Using their metal weapons, the robbers struck the ute’s front passenger several bruising blows to his arm and thumb.

The passenger also fled into the shopping centre.

Sozmen then drove away in the ute along Green Gully Road, abandoning the car on a nature strip in Clyde North after running out of petrol.

Later that night, the robbers were involved in a petrol drive-off in the stolen Rav4 in Tecoma.

Police arrested them in the Rav4 in St Kilda, seizing $1485, a pocket-knife and the ute driver’s wallet.

Sozmen reportedly suffered PTSD from distressing family tragedies as well as physical abuse in the Turkish army.

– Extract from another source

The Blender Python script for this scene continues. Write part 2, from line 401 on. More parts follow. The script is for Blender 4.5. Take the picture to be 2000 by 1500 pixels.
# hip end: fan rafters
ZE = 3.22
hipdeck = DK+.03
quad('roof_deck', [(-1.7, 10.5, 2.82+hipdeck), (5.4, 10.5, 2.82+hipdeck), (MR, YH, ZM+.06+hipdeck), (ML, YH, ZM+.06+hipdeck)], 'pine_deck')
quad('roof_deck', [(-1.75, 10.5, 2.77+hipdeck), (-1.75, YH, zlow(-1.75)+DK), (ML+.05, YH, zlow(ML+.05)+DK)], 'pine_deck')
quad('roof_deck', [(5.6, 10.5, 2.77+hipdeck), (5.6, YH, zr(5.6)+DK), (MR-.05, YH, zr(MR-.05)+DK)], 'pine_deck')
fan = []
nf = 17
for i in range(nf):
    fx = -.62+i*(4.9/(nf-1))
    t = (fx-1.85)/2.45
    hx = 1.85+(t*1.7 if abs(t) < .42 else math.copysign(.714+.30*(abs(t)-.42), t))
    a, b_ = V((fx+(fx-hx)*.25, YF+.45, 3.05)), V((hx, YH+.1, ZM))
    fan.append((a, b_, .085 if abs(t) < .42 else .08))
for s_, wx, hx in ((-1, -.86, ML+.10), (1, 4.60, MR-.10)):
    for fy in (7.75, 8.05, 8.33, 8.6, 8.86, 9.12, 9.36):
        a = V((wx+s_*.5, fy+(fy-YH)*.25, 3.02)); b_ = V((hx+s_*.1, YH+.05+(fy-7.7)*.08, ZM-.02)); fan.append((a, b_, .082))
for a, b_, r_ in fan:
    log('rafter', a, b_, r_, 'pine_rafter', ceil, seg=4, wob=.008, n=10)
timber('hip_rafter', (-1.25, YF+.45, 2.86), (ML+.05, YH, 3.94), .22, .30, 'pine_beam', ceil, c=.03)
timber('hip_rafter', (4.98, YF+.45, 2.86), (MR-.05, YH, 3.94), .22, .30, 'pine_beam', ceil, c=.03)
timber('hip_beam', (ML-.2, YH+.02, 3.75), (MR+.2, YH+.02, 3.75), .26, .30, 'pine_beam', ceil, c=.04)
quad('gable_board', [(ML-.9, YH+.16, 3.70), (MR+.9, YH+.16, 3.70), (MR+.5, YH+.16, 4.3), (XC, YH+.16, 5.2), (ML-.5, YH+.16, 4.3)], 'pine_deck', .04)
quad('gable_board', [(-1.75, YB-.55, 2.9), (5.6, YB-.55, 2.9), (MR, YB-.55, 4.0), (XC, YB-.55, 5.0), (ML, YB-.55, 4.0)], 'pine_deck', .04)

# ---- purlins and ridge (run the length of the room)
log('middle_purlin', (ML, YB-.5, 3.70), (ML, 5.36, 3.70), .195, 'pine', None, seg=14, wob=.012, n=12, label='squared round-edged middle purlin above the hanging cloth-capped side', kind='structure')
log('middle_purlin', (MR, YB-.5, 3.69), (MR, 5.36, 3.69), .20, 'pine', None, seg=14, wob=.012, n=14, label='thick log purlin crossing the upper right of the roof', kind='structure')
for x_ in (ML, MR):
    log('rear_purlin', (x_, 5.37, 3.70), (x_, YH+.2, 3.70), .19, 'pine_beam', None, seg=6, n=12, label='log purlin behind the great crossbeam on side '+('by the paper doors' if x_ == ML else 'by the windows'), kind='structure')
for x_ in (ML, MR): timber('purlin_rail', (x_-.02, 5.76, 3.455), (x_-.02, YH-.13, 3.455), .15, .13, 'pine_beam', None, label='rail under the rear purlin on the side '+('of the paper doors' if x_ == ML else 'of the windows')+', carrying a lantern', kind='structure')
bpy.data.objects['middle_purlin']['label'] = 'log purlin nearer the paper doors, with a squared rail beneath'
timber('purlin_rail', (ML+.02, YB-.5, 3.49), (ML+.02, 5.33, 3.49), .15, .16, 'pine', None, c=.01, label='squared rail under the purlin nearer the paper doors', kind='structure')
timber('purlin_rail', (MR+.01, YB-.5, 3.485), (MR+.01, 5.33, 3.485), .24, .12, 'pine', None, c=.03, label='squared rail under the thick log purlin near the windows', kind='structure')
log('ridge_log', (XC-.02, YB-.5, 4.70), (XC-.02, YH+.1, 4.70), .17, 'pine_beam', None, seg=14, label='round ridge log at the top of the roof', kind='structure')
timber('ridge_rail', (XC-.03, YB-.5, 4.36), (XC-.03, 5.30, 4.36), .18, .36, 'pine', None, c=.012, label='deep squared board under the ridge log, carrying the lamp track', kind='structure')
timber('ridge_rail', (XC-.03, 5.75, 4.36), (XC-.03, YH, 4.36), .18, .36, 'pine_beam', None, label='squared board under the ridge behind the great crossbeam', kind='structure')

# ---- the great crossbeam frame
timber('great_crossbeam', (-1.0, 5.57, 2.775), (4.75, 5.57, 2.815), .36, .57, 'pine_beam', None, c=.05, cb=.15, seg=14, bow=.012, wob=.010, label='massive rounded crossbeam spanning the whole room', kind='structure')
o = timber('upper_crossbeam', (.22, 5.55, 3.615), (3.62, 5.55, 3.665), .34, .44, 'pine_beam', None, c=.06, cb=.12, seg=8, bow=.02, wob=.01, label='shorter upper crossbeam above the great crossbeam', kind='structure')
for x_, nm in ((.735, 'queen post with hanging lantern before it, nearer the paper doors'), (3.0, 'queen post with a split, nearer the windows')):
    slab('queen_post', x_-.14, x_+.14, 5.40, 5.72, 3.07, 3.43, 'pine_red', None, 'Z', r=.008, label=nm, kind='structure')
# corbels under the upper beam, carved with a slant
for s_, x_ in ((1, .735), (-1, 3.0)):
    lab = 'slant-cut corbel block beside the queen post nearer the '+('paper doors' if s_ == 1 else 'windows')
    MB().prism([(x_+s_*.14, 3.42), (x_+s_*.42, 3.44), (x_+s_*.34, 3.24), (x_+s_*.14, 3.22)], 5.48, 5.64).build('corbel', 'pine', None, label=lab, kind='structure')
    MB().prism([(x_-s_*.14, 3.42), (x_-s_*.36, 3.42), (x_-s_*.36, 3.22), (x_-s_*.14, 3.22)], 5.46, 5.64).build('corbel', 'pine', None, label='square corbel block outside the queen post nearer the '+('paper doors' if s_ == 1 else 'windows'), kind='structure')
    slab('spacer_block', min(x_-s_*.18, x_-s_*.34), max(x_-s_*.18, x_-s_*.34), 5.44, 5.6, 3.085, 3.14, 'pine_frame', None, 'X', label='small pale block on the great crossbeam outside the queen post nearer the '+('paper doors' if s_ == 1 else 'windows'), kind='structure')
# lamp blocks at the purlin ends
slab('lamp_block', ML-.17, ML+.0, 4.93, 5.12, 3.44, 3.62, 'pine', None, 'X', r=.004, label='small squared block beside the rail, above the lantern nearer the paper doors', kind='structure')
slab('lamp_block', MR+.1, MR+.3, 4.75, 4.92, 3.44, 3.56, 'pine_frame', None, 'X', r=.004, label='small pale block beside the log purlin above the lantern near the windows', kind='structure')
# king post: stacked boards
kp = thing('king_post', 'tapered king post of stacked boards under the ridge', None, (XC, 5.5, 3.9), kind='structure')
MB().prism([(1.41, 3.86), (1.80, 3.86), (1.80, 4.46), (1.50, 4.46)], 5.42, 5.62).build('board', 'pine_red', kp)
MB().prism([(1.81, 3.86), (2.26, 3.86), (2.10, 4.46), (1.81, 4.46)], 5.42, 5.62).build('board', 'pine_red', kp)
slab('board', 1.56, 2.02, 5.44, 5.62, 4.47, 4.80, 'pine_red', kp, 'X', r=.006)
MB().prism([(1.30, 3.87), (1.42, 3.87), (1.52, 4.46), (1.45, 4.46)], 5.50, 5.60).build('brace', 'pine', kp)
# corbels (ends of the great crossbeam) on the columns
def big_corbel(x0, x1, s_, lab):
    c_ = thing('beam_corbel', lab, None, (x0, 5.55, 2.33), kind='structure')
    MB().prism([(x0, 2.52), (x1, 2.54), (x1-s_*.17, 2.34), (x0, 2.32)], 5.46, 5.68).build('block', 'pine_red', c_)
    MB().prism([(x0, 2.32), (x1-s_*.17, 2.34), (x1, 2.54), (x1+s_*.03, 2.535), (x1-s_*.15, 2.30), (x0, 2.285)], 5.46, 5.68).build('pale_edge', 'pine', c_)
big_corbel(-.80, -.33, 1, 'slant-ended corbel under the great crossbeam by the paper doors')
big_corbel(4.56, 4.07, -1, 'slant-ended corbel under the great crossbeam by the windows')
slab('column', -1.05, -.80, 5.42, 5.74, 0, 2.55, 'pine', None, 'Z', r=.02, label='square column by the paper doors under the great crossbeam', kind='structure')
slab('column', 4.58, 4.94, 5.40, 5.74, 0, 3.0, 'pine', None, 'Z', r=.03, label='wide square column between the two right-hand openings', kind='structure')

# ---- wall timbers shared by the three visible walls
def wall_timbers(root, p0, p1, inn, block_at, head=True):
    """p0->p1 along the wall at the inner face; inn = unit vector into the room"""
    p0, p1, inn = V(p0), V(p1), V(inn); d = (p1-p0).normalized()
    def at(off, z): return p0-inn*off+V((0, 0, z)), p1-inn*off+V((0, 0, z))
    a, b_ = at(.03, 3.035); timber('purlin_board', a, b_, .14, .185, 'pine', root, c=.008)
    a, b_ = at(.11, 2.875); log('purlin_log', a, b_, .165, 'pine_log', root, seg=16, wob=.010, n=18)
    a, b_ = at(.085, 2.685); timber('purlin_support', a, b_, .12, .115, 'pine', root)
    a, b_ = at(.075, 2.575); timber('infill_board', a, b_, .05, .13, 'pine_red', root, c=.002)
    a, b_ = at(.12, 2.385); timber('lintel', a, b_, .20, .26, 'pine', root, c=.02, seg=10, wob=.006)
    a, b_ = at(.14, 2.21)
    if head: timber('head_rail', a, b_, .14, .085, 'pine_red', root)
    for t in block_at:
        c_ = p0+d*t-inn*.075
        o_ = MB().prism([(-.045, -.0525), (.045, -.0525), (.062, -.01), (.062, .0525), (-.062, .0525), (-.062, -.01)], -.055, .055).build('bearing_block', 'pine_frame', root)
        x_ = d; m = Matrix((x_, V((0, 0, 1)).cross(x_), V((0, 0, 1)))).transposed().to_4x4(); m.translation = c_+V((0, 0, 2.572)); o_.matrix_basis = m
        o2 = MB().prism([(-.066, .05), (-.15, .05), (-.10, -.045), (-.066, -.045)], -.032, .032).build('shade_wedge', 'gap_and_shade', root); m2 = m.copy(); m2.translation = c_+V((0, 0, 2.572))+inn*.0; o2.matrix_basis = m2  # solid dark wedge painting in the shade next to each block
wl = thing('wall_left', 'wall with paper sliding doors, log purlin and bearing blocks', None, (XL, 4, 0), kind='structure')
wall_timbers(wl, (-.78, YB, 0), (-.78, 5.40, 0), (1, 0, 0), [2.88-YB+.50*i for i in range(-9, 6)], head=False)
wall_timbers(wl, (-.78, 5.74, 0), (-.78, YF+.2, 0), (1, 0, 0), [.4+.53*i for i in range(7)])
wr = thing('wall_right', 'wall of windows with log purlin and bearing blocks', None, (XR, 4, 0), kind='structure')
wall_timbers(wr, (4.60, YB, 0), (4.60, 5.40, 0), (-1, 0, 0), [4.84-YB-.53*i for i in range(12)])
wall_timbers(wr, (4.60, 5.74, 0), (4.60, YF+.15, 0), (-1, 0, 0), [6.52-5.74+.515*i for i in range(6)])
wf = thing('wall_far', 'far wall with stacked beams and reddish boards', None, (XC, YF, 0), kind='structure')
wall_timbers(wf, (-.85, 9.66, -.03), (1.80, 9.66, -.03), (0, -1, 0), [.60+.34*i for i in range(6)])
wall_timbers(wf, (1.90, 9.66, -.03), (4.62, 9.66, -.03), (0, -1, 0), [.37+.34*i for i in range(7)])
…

It was said to increase his impulsivity and cloud his thinking.

Judge Dalziel accepted that he’d turned to drugs in his 20’s in response to the traumas.

However, Sozmen had offered no explanation for what was “by no means a low-level” armed robbery, Judge Dalziel said.

“I find it impossible to make a finding on whether you were motivated by emotional distress, drugs or neither.”

The father-of-two’s “poor” criminal history spanned nearly 20 years of driving, assaults, family violence, court order breaches and drug offending.

His “strongest mitigation” was his guilty plea, which indicated some remorse, Judge Dalziel said.

He’d also shown insight into the links between his substance abuse and offending, but fell short of expressing remorse and contrition

Judge Dalziel noted the co-offender was found guilty of intentionally causing injury but acquitted of car theft.

Sozmen was jailed for up to four years and two months, including 221 days of pre-sentence detention.

Still serving a previous jail term, Sozmen will be eligible for parole in three years and three months.